From “King of L.A.” to skid row in three years flat. That’s the story on Yasiel Puig that everyone else is writing.

Not me.

We are talking about a five-tool player, who has belted 53 home runs and driven in 183 in only 412 career games.


That’s an average of about 21 homers and 72 RBIs for a full season, which Puig can only claim to have completed once.

So, he’s cocky. He’s arrogant and he’s misunderstood.

Sounds like a 25 year-old to me. No?

How about a 25-year old who had to make four defection attempts before actually reaching the Mexican border? Than piecing together one astonishing performance after another in his rookie year?

You think you wouldn’t feel like Superman after such a ride? Guess again.

Let’s just assume that none of that holds water. Let’s call Puig an overpriced crybaby, who can’t handle the bright lights in the big leagues, a flash in the pan, who burned out as fast as his star ignited.

He still has every motivation to make it back.

His contract is far from “big money” when viewed from MLB’s current financial lens.

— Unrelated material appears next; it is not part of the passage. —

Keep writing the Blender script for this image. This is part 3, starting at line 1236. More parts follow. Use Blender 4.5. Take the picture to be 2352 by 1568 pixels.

And of the $28 million he has already earned, around $4 million has already been passed to the “buscon”-types that helped him defect.

Throw in a house in the Hollywood Hills, a couple fancy rides and some jewelry and how much does he really have left?

If you won’t believe Puig has the inner drive to reemerge then just look at dollars driving him.

For love, talent, or money, Puig will reclaim his place, on that pedestal, as an elite outfielder in baseball.

Be it for a short-stretch or a career, he will be back.

Because talent like his only comes along every so often. Puig will power through these dark days and rise as an All-Star once again.

Perhaps he is a bust, or maybe, just maybe, he came up at a time when a franchise’s ownership was changing hands, prompting the Dodgers to prop him up higher than his development necessitated. Then, the same folks tore him down just as rapidly.

Someone who risked their life five times just for the opportunity to play isn’t going to just give up after two bad seasons of baseball.